■ GOAL
Print, word for word, every line from the beginning of the listing up to and including the line with "rnd = random.Random(5)". Pictures are to be excluded.

■ MATERIAL

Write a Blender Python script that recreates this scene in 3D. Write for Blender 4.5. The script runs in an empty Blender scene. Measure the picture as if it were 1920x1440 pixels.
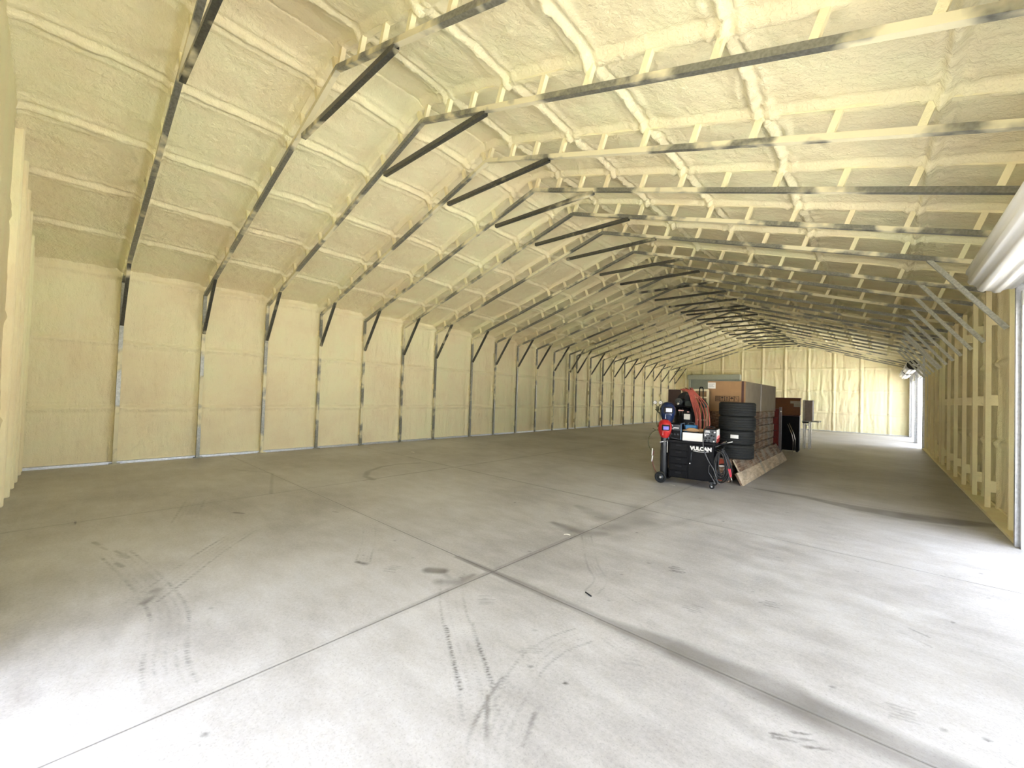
EXPOSURE = 0.62
import bpy, math, random
import numpy as np
from mathutils import Matrix, Vector
R = math.radians
COL = bpy.context.scene.collection
SC = bpy.context.scene
rnd = random.Random(5)

# ------------------------------------------------------------------ helpers
def link(o, parent=None):
    COL.objects.link(o)
    if parent is not None:
        o.parent = parent
    return o

def tag(o, label=None, cat=None, group=None, kind=None):
    if label: o['label'] = label
    if cat: o['category'] = cat
    if group: o['group'] = group
    if kind: o['kind'] = kind
    return o

def empty(name, loc=(0, 0, 0), rz=0.0, label=None, cat=None, group=None):
    o = bpy.data.objects.new(name, None)
    o.location = loc
    o.rotation_euler = (0, 0, rz)
    o.empty_display_size = 0.1
    link(o)
    return tag(o, label, cat, group)

def copy_tree(o, parent=None):
    c = o.copy()
    COL.objects.link(c)
    c.parent = parent
    for ch in list(o.children):
        copy_tree(ch, c)
    return c

class MB:
    """collects boxes, tubes and lathes, then links them as one mesh object"""
    def __init__(s):
        s.v = []; s.f = []; s.m = []; s.sm = []
    def add(s, vs, fs, mi=0, smooth=False):
        n = len(s.v)
        s.v += [tuple(v) for v in vs]
        s.f += [tuple(i + n for i in f) for f in fs]
        s.m += [mi] * len(fs); s.sm += [smooth] * len(fs)
        return s
    def box(s, a, b, mi=0, M=None, bev=0.0):
        x0, y0, z0 = [min(p, q) for p, q in zip(a, b)]
        x1, y1, z1 = [max(p, q) for p, q in zip(a, b)]
        if bev > 0:
            bev = min(bev, (x1-x0)*.45, (y1-y0)*.45, (z1-z0)*.45)
            e = bev
            vs = []
            for sx, X in ((1, x0), (-1, x1)):
                for sy, Y in ((1, y0), (-1, y1)):
                    for sz, Z in ((1, z0), (-1, z1)):
                        vs += [(X, Y+sy*e, Z+sz*e), (X+sx*e, Y, Z+sz*e), (X+sx*e, Y+sy*e, Z)]
            def I(i, j, k, a): return (i*4+j*2+k)*3+a
            fs = []
            fs += [[I(0,0,0,0),I(0,0,1,0),I(0,1,1,0),I(0,1,0,0)], [I(1,0,0,0),I(1,1,0,0),I(1,1,1,0),I(1,0,1,0)]]
            fs += [[I(0,0,0,1),I(1,0,0,1),I(1,0,1,1),I(0,0,1,1)], [I(0,1,0,1),I(0,1,1,1),I(1,1,1,1),I(1,1,0,1)]]
            fs += [[I(0,0,0,2),I(0,1,0,2),I(1,1,0,2),I(1,0,0,2)], [I(0,0,1,2),I(1,0,1,2),I(1,1,1,2),I(0,1,1,2)]]
            for k in (0, 1):      # edges along x (faces y & z)
                for j in (0, 1):
                    q = [I(0,j,k,1),I(1,j,k,1),I(1,j,k,2),I(0,j,k,2)]
                    fs.append(q if (j ^ k) else q[::-1])
            for i in (0, 1):
                for k in (0, 1):
                    q = [I(i,0,k,0),I(i,1,k,0),I(i,1,k,2),I(i,0,k,2)]
                    fs.append(q if not (i ^ k) else q[::-1])
            for i in (0, 1):
                for j in (0, 1):
                    q = [I(i,j,0,0),I(i,j,1,0),I(i,j,1,1),I(i,j,0,1)]
                    fs.append(q if (i ^ j) else q[::-1])
            for i in (0, 1):
                for j in (0, 1):
                    for k in (0, 1):
                        t = [I(i,j,k,0),I(i,j,k,1),I(i,j,k,2)]
                        fs.append(t if (i+j+k) % 2 else t[::-1])
        else:
            vs = [(x, y, z) for x in (x0, x1) for y in (y0, y1) for z in (z0, z1)]
            fs = [(0,1,3,2),(4,6,7,5),(0,4,5,1),(2,3,7,6),(0,2,6,4),(1,5,7,3)]
        if M is not None:
            vs = [tuple(M @ Vector(v)) for v in vs]
        return s.add(vs, fs, mi)
    def beam(s, p, q, w, h, mi=0, up=(0, 0, 1), bev=0.0):
        """rectangular bar from p to q; w across, h along up"""
        p = Vector(p); q = Vector(q); d = q-p; L = d.length; d.normalize()
        side = d.cross(Vector(up)).normalized(); u = side.cross(d)
        M = Matrix((side, d, u)).transposed().to_4x4(); M.translation = p
        return s.box((-w/2, 0, -h/2), (w/2, L, h/2), mi, M, bev)
    def tube(s, pts, r, n=10, mi=0, cap=True, closed=False, smooth=True):
        P = [Vector(p) for p in pts]; N = len(P)
        rs = r if isinstance(r, (list, tuple)) else [r]*N
        T = []
        for i in range(N):
            if closed: t = P[(i+1) % N]-P[i-1]
            else: t = P[min(i+1, N-1)]-P[max(i-1, 0)]
            T.append(t.normalized() if t.length > 1e-9 else Vector((0, 0, 1)))
        a = Vector((0, 0, 1)) if abs(T[0].z) < .9 else Vector((1, 0, 0))
        nrm = T[0].cross(a).normalized()
        vs = []
        for i in range(N):
            nrm = (nrm - T[i]*nrm.dot(T[i]))
            nrm = nrm.normalized() if nrm.length > 1e-6 else T[i].orthogonal().normalized()
            b = T[i].cross(nrm)
            for k in range(n):
                c = 2*math.pi*k/n
                vs.append(P[i]+(nrm*math.cos(c)+b*math.sin(c))*rs[i])
        fs = []
        for i in range(N if closed else N-1):
            j = (i+1) % N
            for k in range(n):
                l = (k+1) % n
                fs.append((i*n+k, i*n+l, j*n+l, j*n+k))
        s.add(vs, fs, mi, smooth)
        if cap and not closed:
            b0 = len(s.v)-len(vs)
            s.f += [tuple(b0+k for k in range(n-1, -1, -1)), tuple(b0+(N-1)*n+k for k in range(n))]
            s.m += [mi, mi]; s.sm += [False, False]
        return s
    def lathe(s, prof, n=32, mi=0, M=None, smooth=True, closed=False):
        """prof = [(r, z)...] turned about z"""
        vs = []; N = len(prof)
        for r, z in prof:
            for k in range(n):
                c = 2*math.pi*k/n
                vs.append((r*math.cos(c), r*math.sin(c), z))
        fs = []
        for i in range(N if closed else N-1):
            j = (i+1) % N
            for k in range(n):
                l = (k+1) % n
                fs.append((i*n+k, i*n+l, j*n+l, j*n+k))
        if not closed:
            if prof[0][0] > 1e-5: fs.append(tuple(range(n-1, -1, -1)))
            if prof[-1][0] > 1e-5: fs.append(tuple((N-1)*n+k for k in range(n)))
        if M is not None: vs = [tuple(M @ Vector(v)) for v in vs]
        return s.add(vs, fs, mi, smooth)
    def cyl(s, c, r, h, axis='z', n=24, mi=0, e=0.0):
        M = {'z': Matrix(), 'x': Matrix.Rotation(R(90), 4, 'Y'), 'y': Matrix.Rotation(R(-90), 4, 'X')}[axis]
        M = Matrix.Translation(c) @ M
        e = e or min(r, h)*.12
        return s.lathe([(r-e, -h/2), (r, -h/2+e), (r, h/2-e), (r-e, h/2)], n, mi, M, smooth=False)
    def build(s, name, mats, parent=None, loc=None, rz=None):
        me = bpy.data.meshes.new(name)
        me.from_pydata(s.v, [], s.f)
        for m in (mats if isinstance(mats, (list, tuple)) else [mats]):
            me.materials.append(m)
        me.polygons.foreach_set('material_index', s.m)
        me.polygons.foreach_set('use_smooth', s.sm)
        me.update()
        o = bpy.data.objects.new(name, me)
        if loc is not None: o.location = loc
        if rz is not None: o.rotation_euler = (0, 0, rz)
        return link(o, parent)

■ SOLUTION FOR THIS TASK
Write a Blender Python script that recreates this scene in 3D. Write for Blender 4.5. The script runs in an empty Blender scene. Measure the picture as if it were 1920x1440 pixels.
EXPOSURE = 0.62
import bpy, math, random
import numpy as np
from mathutils import Matrix, Vector
R = math.radians
COL = bpy.context.scene.collection
SC = bpy.context.scene
rnd = random.Random(5)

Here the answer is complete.